Brown will likely not be able to be brought back as an unrestricted free agent this year. He earned a performance escalator contract this season, bumping his salary to over $2 million. He had two sacks, an interception and a forced fumble last year. If he loses out to Lewis, the Cowboys might be willing to part with him.

Lewis lost his starting position last year after getting out of the good graces of the coaching staff, but has shown some ability. He only played 18% of the defensive snaps last season, but had 46 tackles — two of them for loss. He also had an interception the year before as a rookie.

You’d need on of these two (or Kendall Fuller) to play outside in this scenario, but the alternative is probably not any better. Typically, more slot corners are available (or potentially available) than outside corners.

When you’re desperate, you have to get creative.

Sheesh... it’s that bad?

Trade for Trae Waynes, Minnesota Vikings

Waynes’ 2019 base salary of $9 million is now guaranteed. So if the Vikings want to move on from him, he’ll have to be traded; if Waynes is cut, the the team will have to eat that $9 million. Waynes is not worth that price tag, but the Chiefs have the cap room to make the move; desperate times can lead to desperate measures. With the kind of depth the Vikings have at the position, trading for Waynes could cost very little. Minnesota could open some cap space (which they need) and pick up a conditional 2021 late-round pick.

Waynes wouldn’t move the needle, but would give the cornerback room a veteran presence. He wouldn’t represent a large upgrade, but he’s at least a proven commodity — even if an overpriced one.
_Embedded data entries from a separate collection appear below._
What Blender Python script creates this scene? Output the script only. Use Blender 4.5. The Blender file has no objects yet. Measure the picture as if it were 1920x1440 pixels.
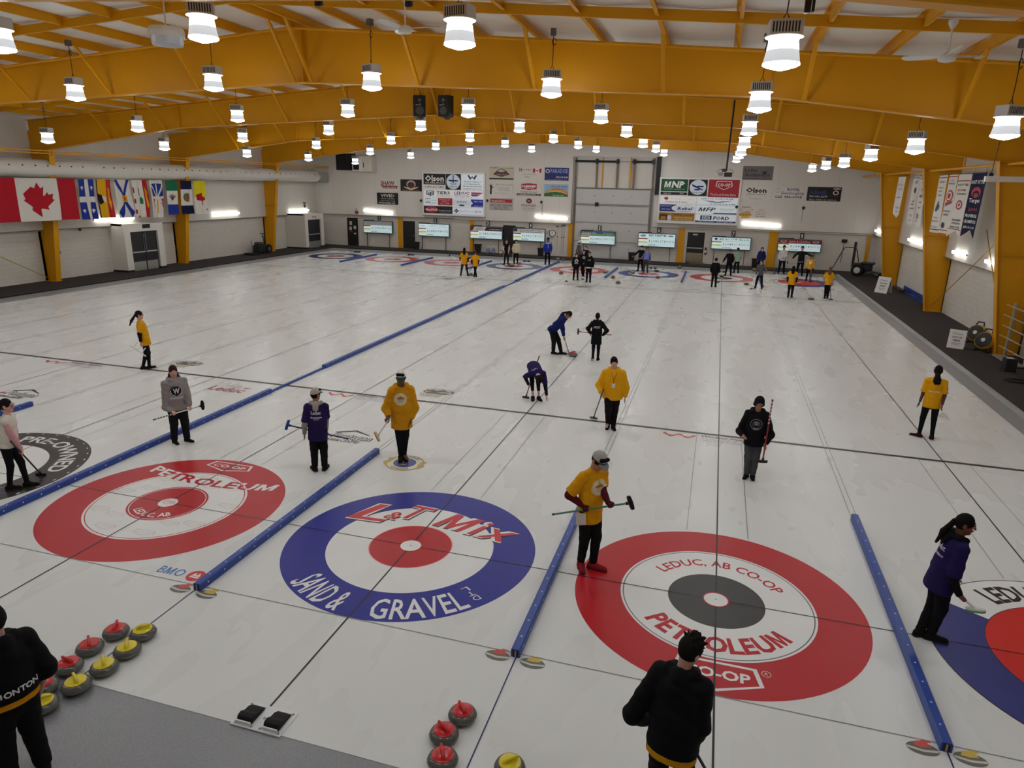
import bpy, bmesh, math, random
import numpy as np
from mathutils import Vector, Matrix
from mathutils.geometry import tessellate_polygon
random.seed(7)
rng = np.random.default_rng(11)
PI = math.pi
SC = bpy.context.scene
COL = SC.collection

# ------------------------------------------------------------------ camera (solved from the sheet geometry: tee lines, hog lines, rings)
CAM = np.array([3.87053, -8.26782, 5.14286])
YAW, PITCH, ROLL, FPX = 0.28061, 0.28399, 0.02368, 1289.13517
def _axes():
    cy, sy = math.cos(YAW), math.sin(YAW); cp, sp = math.cos(PITCH), math.sin(PITCH); cr, sr = math.cos(ROLL), math.sin(ROLL)
    f = np.array([-sy*cp, cy*cp, -sp]); r0 = np.array([cy, sy, 0.0]); u0 = np.cross(r0, f)
    return cr*r0+sr*u0, -sr*r0+cr*u0, f
CR, CU, CF = _axes()
def make_camera():
    cd = bpy.data.cameras.new('camera'); co = bpy.data.objects.new('camera', cd); COL.objects.link(co)
    m = Matrix.Identity(4)
    for i in range(3):
        m[i][0] = CR[i]; m[i][1] = CU[i]; m[i][2] = -CF[i]; m[i][3] = CAM[i]
    co.matrix_world = m
    cd.sensor_fit = 'HORIZONTAL'; cd.sensor_width = 36.0; cd.lens = 36.0*FPX/1920.0
    cd.clip_start = 0.05; cd.clip_end = 200
    SC.camera = co
make_camera()
def _ray(px, py): return (px-960)/FPX*CR-(py-720)/FPX*CU+CF
def gz(px, py, z=0.0):
    d = _ray(px, py); return CAM+d*((z-CAM[2])/d[2])
def gy(px, py, y):
    d = _ray(px, py); return CAM+d*((y-CAM[1])/d[1])
def gx(px, py, x):
    d = _ray(px, py); return CAM+d*((x-CAM[0])/d[0])
def gplane(px, py, p0, n):
    d = _ray(px, py); t = np.dot(np.asarray(p0)-CAM, n)/np.dot(d, n); return CAM+d*t

# ------------------------------------------------------------------ materials
MATS = {}
def srgb(c):
    if isinstance(c, str):
        c = [int(c[i:i+2], 16)/255 for i in (0, 2, 4)]
    return tuple(x/12.92 if x <= 0.04045 else ((x+0.055)/1.055)**2.4 for x in c)
def mat(key, col, rough=0.6, metal=0.0, var=0.06, scale=8.0, bump=0.0, bscale=60.0, spec=0.4, emit=0.0, coat=0.0):
    """principled material with a little noise in its colour and, if asked, in its surface"""
    if key in MATS: return MATS[key]
    m = bpy.data.materials.new(key); m.use_nodes = True
    nt = m.node_tree; N = nt.nodes; L = nt.links
    b = N['Principled BSDF']; c = srgb(col)
    tc = N.new('ShaderNodeTexCoord')
    nz = N.new('ShaderNodeTexNoise'); nz.inputs['Scale'].default_value = scale; nz.inputs['Detail'].default_value = 4
    L.new(tc.outputs['Object'], nz.inputs['Vector'])
    mx = N.new('ShaderNodeMix'); mx.data_type = 'RGBA'
    mx.inputs[6].default_value = (*[x*(1-var) for x in c], 1); mx.inputs[7].default_value = (*[min(1, x*(1+var)) for x in c], 1)
    L.new(nz.outputs['Fac'], mx.inputs[0]); L.new(mx.outputs[2], b.inputs['Base Color'])
    b.inputs['Roughness'].default_value = rough; b.inputs['Metallic'].default_value = metal
    b.inputs['Specular IOR Level'].default_value = spec
    if coat: b.inputs['Coat Weight'].default_value = coat
    if emit:
        b.inputs['Emission Strength'].default_value = emit; L.new(mx.outputs[2], b.inputs['Emission Color'])
    if bump:
        n2 = N.new('ShaderNodeTexNoise'); n2.inputs['Scale'].default_value = bscale; n2.inputs['Detail'].default_value = 3
        L.new(tc.outputs['Object'], n2.inputs['Vector'])
        bp = N.new('ShaderNodeBump'); bp.inputs['Strength'].default_value = bump; bp.inputs['Distance'].default_value = 0.01
        L.new(n2.outputs['Fac'], bp.inputs['Height']); L.new(bp.outputs['Normal'], b.inputs['Normal'])
    MATS[key] = m
    return m
def paint(col, rough=0.55, **k):
    key = 'paint_'+(col if isinstance(col, str) else '%02x%02x%02x' % tuple(int(x*255) for x in col))+('' if rough == 0.55 else '_r%d' % int(rough*100))+''.join('_%s%g' % kv for kv in sorted(k.items()))
    return mat(key, col, rough, **k)
def fabric(col): return mat('fabric_'+col, col, 0.85, var=0.1, scale=25, bump=0.25, bscale=220, spec=0.15)

# ------------------------------------------------------------------ objects
def put(o, parent=None):
    COL.objects.link(o)
    if parent is not None: o.parent = parent
    return o
def tag(o, label, cat, group=None, kind=None):
    o['label'] = label; o['category'] = cat
    if group: o['group'] = group
    if kind: o['kind'] = kind
    return o
def thing(name, label, cat, loc=(0, 0, 0), rotz=0.0, group=None):
    o = bpy.data.objects.new(name, None); put(o); o.location = [float(v) for v in loc]; o.rotation_euler = (0, 0, rotz)
    o.empty_display_size = 0.1
    return tag(o, label, cat, group)
def mesh_from(name, V, F, mats, parent=None, smooth=False, fm=None):
    """V n x 3 floats, F list of index tuples or an int array m x k"""
    me = bpy.data.meshes.new(name)
    V = np.asarray(V, dtype=np.float32).reshape(-1, 3)
    if isinstance(F, np.ndarray) and F.ndim == 2:
        k = F.shape[1]; me.vertices.add(len(V)); me.vertices.foreach_set('co', V.ravel())
        me.loops.add(F.size); me.loops.foreach_set('vertex_index', F.astype(np.int32).ravel())
        me.polygons.add(len(F)); me.polygons.foreach_set('loop_start', np.arange(0, F.size, k, dtype=np.int32))
        me.update(calc_edges=True)
    else:
        me.from_pydata([tuple(map(float, v)) for v in V], [], [tuple(int(i) for i in f) for f in F])
    if not isinstance(mats, (list, tuple)): mats = [mats]
    for m in mats: me.materials.append(m)
    if fm is not None: me.polygons.foreach_set('material_index', np.asarray(fm, dtype=np.int32))
    if smooth: me.polygons.foreach_set('use_smooth', np.ones(len(me.polygons), dtype=bool))
    me.validate(); me.update()
    return put(bpy.data.objects.new(name, me), parent)
class MB:
    """collects shapes and links them as ONE mesh object"""
    def __init__(s): s.V = []; s.F = []; s.M = []; s.n = 0
    def add(s, V, F, m=0):
        s.V.extend([tuple(map(float, v)) for v in V]); s.F.extend([tuple(int(i)+s.n for i in f) for f in F]); s.M.extend([m]*len(F)); s.n += len(V); return s
    def box(s, lo, hi, m=0):
        x0, y0, z0 = lo; x1, y1, z1 = hi
        V = [(x0, y0, z0), (x1, y0, z0), (x1, y1, z0), (x0, y1, z0), (x0, y0, z1), (x1, y0, z1), (x1, y1, z1), (x0, y1, z1)]
        return s.add(V, [(0, 3, 2, 1), (4, 5, 6, 7), (0, 1, 5, 4), (1, 2, 6, 5), (2, 3, 7, 6), (3, 0, 4, 7)], m)
    def cbox(s, c, d, m=0): return s.box([c[i]-d[i]/2 for i in range(3)], [c[i]+d[i]/2 for i in range(3)], m)
    def obox(s, c, ax, hd, m=0):
        """oriented box: centre, three axes, half sizes"""
        c = np.asarray(c, float); a = [np.asarray(v, float) for v in ax]; V = []
        for dz in (-1, 1):
            for dx, dy in ((-1, -1), (1, -1), (1, 1), (-1, 1)): V.append(c+a[0]*dx*hd[0]+a[1]*dy*hd[1]+a[2]*dz*hd[2])
        return s.add(V, [(0, 3, 2, 1), (4, 5, 6, 7), (0, 1, 5, 4), (1, 2, 6, 5), (2, 3, 7, 6), (3, 0, 4, 7)], m)
    def bar(s, a, b, w, h, up=(0, 0, 1), m=0):
        a = np.asarray(a, float); b = np.asarray(b, float); d = b-a; L = np.linalg.norm(d); d = d/L
        u = np.asarray(up, float)
        if abs(np.dot(u, d)) > .98: u = np.array([1., 0, 0])
        r = np.cross(d, u); r /= np.linalg.norm(r); u = np.cross(r, d)
        return s.obox((a+b)/2, (d, r, u), (L/2, w/2, h/2), m)
    def tube(s, pts, r, n=8, m=0, caps=True, closed=False):
        pts = [np.asarray(p, float) for p in pts]; k = len(pts); rs = r if isinstance(r, (list, tuple)) else [r]*k
        V = []; prev = None
        for i, p in enumerate(pts):
            d = (pts[(i+1) % k]-pts[i-1]) if closed else (pts[min(i+1, k-1)]-pts[max(i-1, 0)])
            d = d/(np.linalg.norm(d)+1e-12)
            if prev is None:
                u = np.array([0, 0, 1.]) if abs(d[2]) < .9 else np.array([1., 0, 0])
            else: u = prev
            u = u-d*np.dot(u, d); u /= np.linalg.norm(u)+1e-12; prev = u; w = np.cross(d, u)
            for j in range(n):
                t = 2*PI*j/n; V.append(p+rs[i]*(math.cos(t)*u+math.sin(t)*w))
        F = []
        for i in range(k if closed else k-1):
            for j in range(n):
                a = i*n+j; b = i*n+(j+1) % n; c = ((i+1) % k)*n+(j+1) % n; d = ((i+1) % k)*n+j
                F.append((a, b, c, d))
        if caps and not closed: F.append(tuple(range(n-1, -1, -1))); F.append(tuple((k-1)*n+j for j in range(n)))
        return s.add(V, F, m)
    def lathe(s, prof, c=(0, 0, 0), n=24, m=0, cap0=True, cap1=True, ax=None):
        """prof: (radius, height) pairs from bottom to top"""
        V = []; F = []; k = len(prof); c = np.asarray(c, float)
        X, Y, Z = (np.eye(3) if ax is None else [np.asarray(a, float) for a in ax])
        for r, z in prof:
            for j in range(n):
                t = 2*PI*j/n; V.append(c+X*r*math.cos(t)+Y*r*math.sin(t)+Z*z)
        for i in range(k-1):
            for j in range(n): F.append((i*n+j, i*n+(j+1) % n, (i+1)*n+(j+1) % n, (i+1)*n+j))
        if cap0: F.append(tuple(range(n-1, -1, -1)))
        if cap1: F.append(tuple((k-1)*n+j for j in range(n)))
        return s.add(V, F, m)
    def prism(s, poly, o, u, v, w, m=0):
        """polygon in the (u, v) frame at o, given depth by the vector w"""
        o, u, v, w = [np.asarray(a, float) for a in (o, u, v, w)]; n = len(poly)
        A = [o+u*p[0]+v*p[1] for p in poly]; V = A+[a+w for a in A]
        F = [tuple(range(n)), tuple(range(2*n-1, n-1, -1))]+[(i, n+i, n+(i+1) % n, (i+1) % n) for i in range(n)]
        return s.add(V, F, m)
    def build(s, name, mats, parent=None, smooth=False, bevel=0.0):
        o = mesh_from(name, s.V, s.F, mats, parent, False, s.M)
        me = o.data
        bm = bmesh.new(); bm.from_mesh(me)
        bmesh.ops.recalc_face_normals(bm, faces=bm.faces); bm.to_mesh(me); bm.free()
        if smooth:
            me.polygons.foreach_set('use_smooth', np.ones(len(me.polygons), dtype=bool))
            try: me.set_sharp_from_angle(angle=math.radians(38))
            except Exception: pass
        if bevel:
            md = o.modifiers.new('bevel', 'BEVEL'); md.width = bevel; md.segments = 2; md.limit_method = 'ANGLE'
        return o
def copy_tree(o, parent=None):
    c = o.copy(); COL.objects.link(c)
    if parent is not None: c.parent = parent
    for ch in list(o.children): copy_tree(ch, c)
    return c

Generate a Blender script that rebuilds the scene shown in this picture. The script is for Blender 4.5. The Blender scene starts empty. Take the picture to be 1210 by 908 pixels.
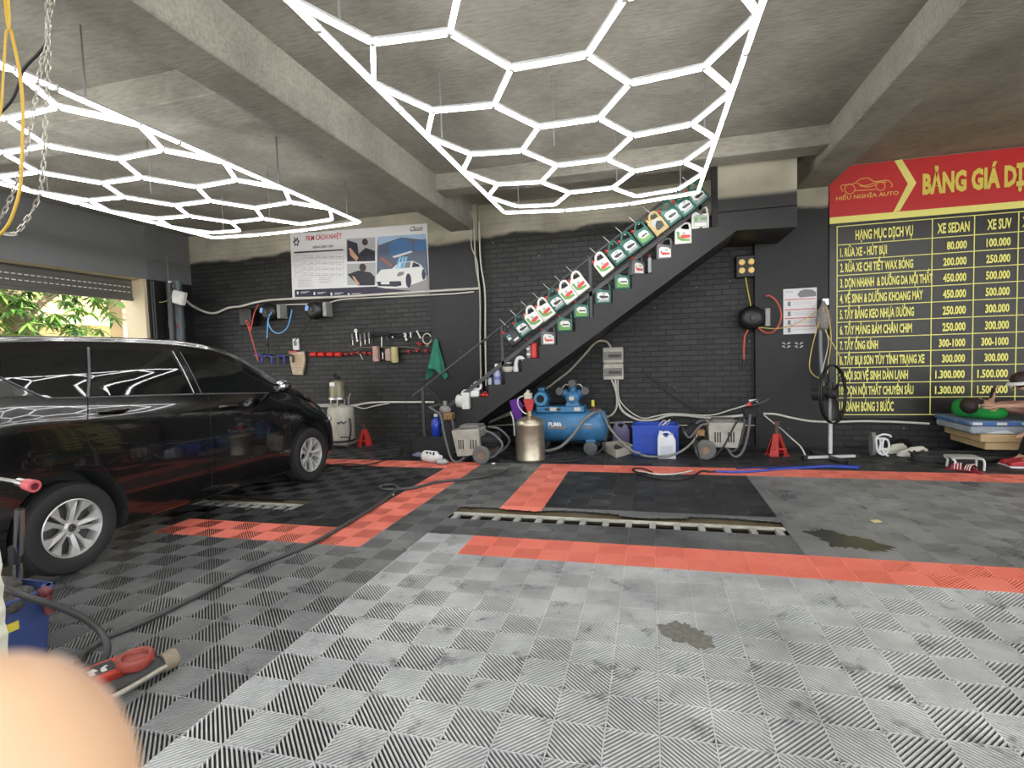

Sign or trade for Artie Burns, Pittsburgh Steelers

Burns is bad. The tape he put out last year is not something that’s going to excite anyone or make this team better. He would be a low-cost flyer — someone you hope will benefit from a change of scenery. Trading for him would cost a conditional 2021 seventh-round pick — or perhaps someone on the roster the Chiefs aren’t going to keep anyway. In a scenario like this, you’re just trying to get out ahead of the waiver wire , hoping you can coach a player with the raw materials Burns possesses into someone who can contribute.

The Chiefs need a splash

These ideas are small moves that might move the needle just a hint — or at least give you depth. It’s not reason to be optimistic. In fact, it’s kind of depressing.

At the trade deadline, there could potentially be more options available as teams realize their playoff hopes are dead. The Chiefs could just try to survive until then, score a billion points and hope they can find help mid-season.

it might be that the Chiefs can invest a significant asset in a quality corner, but it just doesn’t happen that often. There are big questions at the position. The team is going to have to be creative to find a solid solution.